Indian Springs students recognized on national scale

INDIAN SPRINGS VILLAGE – Three Indian Springs School students are among 89 high school students in Alabama selected as U.S. Presidential Scholar candidates, a distinction reserved for the brightest students in the nation.

Indian Springs seniors Joon Soo Sea, Davis Tyler-Dudley and Emma Turner are in the running to be named a U.S. Presidential Scholar. All high school seniors in the U.S. who took either the ACT or the SAT are automatically considered for participation in the U.S. Presidential Scholar Program. The U.S. Department of Education then selects examinees in each state to be candidates.

Students chosen as a U.S. Presidential Scholar will receive an expense-paid trip to Washington, D. C. in June and are presented with the U.S. Presidential Scholars medallion at a ceremony sponsored by the White House.

Sea, who was born in the South Korean city of Gyeongsan and now lives in Indian Springs Village, received a 2400 subscore on the SAT. He has applied to Ivy League schools with hopes of studying economics and business management.

Davis Tyler-Dudley, a resident of Indian Springs Village, scored a perfect 36 on the ACT. Although he hasn’t decided what university he will attend in the fall, Harvard and Princeton universities are the top two contenders.

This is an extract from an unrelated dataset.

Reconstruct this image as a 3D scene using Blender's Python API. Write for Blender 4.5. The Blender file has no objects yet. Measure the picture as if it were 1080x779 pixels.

Emma Turner, a Birmingham resident, scored a 35 on the ACT. She has already been accepted early at Georgetown University and Boston College, however she is still waiting to hear back from Wellesley College, Barnard College, Tufts University, Yale University, Emory University and Dartmouth College.

Sea said finishing his high school career at Indian Springs, a place that he said has embraced him for who he is as a person, is a “definite milestone” in life itself.

“In the span of 10 to 15 years, I envision myself to be successful in both entrepreneurial and humanitarian fields of business,” Sea said. “Receiving a distinction of such stature is like a cherry on top, it makes the moment that much more memorable than it already is.”

Sea said individual recognition for personal achievements, especially on a national scale, are uncommon in South Korea. He said his family’s online chat room “started flooding with compliments and emojis” when they heard the news.

Dudley said he’s leaning in the direction of studying something in the realm of international relations or international business and see’s it as possible future career path. Dudley said an added bonus is that those career paths give him “an excuse to keep up my hobby of learning foreign languages.”

“It feels nice to receive this sort of widespread recognition for my achievements,” Dudley said. “I don’t feel any need to prove myself, but opportunities like this serve to remind me that I need to continue to excel in any way that I can so that I can make an impact on the world around me.”

Turner said she feels honored to be recognized on a national stage.

“I was so surprised when I received the letter,” she said. “I am dyslexic and struggled during elementary and middle school, so it really means a lot to be recognized for this academic achievement.”

She wants to major in political science and economics.

“I’m planning to work in D.C. for a couple of years and then return to Alabama to work in politics – maybe run for office,” she said.

Each year, up to 161 students are named as U.S. Presidential Scholars, one of the nation’s highest honors for high school students.